Last week, crypto markets crashed. Hard. Any investor, crypto or traditional, knows to expect crashes, but there was something especially off-putting about the way the decentralized finance markets crashed.
The tl;dr is this: The crypto markets crashed last week and that caused a panic sell-off. In the rush to sell Ether, the Ethereum network became so congested that gas prices skyrocketed. In many cases, the cost of the transaction was more than the transaction itself. This had a trickle down affect that significantly impacted DeFi. People with collateral debt positions suddenly had their positions under-collateralized because the price drop. For the lucky few that knew to check on this, they had an opportunity to add more collateral (Eth) to keep the position open, but when they tried to execute the transactions they found fees to be upwards of 125% the amount they were trying to collateralize. And in some cases, including on MakerDAO’s Oasis app, the gas fees were so high, the application couldn’t even support the transaction.

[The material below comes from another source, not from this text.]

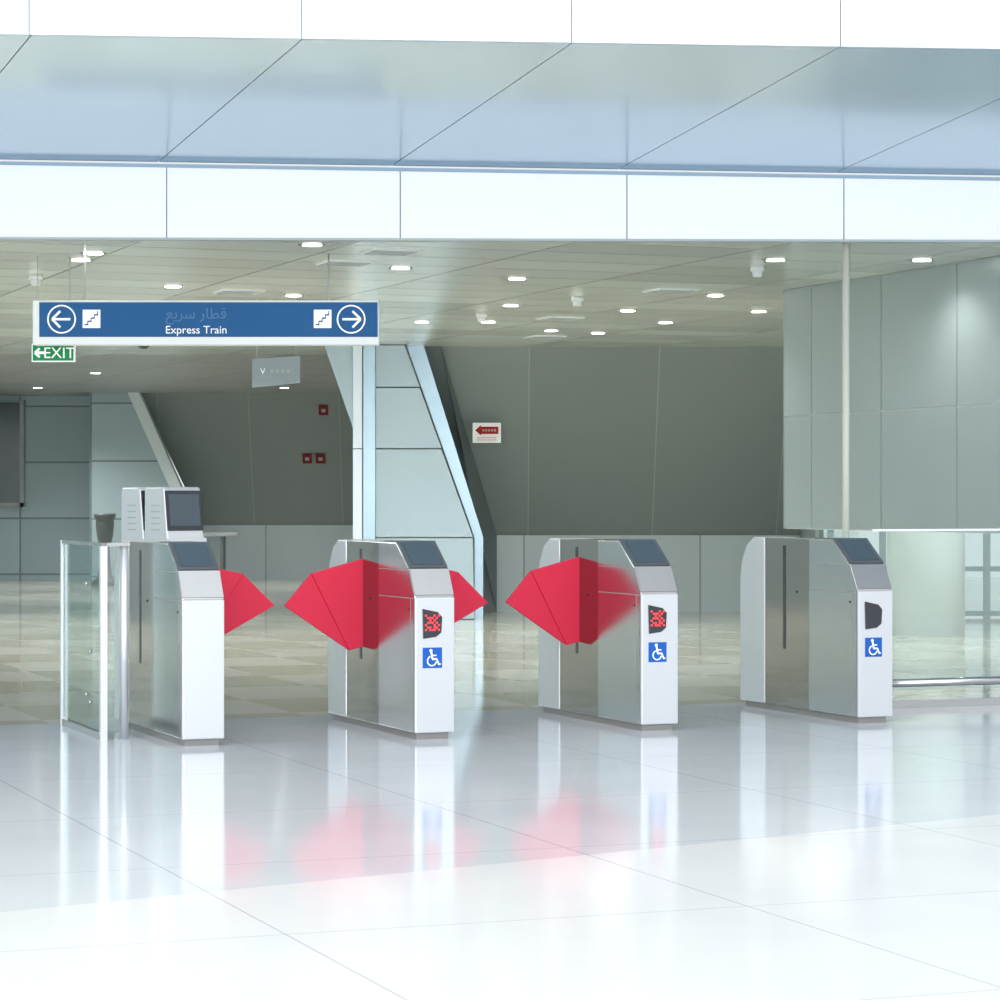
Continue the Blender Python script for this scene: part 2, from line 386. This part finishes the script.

The above is part one of the two-pronged problem, and it’s a bad one. People were liquidated. Applications failed to work. The experiment of DeFi proved itself to truly be an experiment after all.
The second problem is potentially much bigger. Not everyone knew they needed to constantly monitor their positions. For some, especially those who came from traditional finance, they expected price alerts and communications that would help them understand what was happening. What they got instead was…nothing. If these people were not already on Twitter or Discord or Telegram, they were out of luck.
That’s unacceptable.
The fundamental flaw in how crypto builds is the assumption that everyone is technical and everyone will be technical. Mainstream users don’t hang out on Discord. The ones that hang out on Twitter aren’t following crypto accounts. Last week’s events proved two things:
- There is more engineering work to be done on the underlying protocol (Eth 2.0 will hopefully solve that).
- Builders need to communicate with their users properly, not through Twitter, Discord, and Telegram.
It is no longer acceptable to talk out of both sides of our mouths in crypto. We can’t say we want mainstream adoption while at the same time refusing to implement basic communication tools to help those mainstream users (and the crypto-savvy users) stay better informed.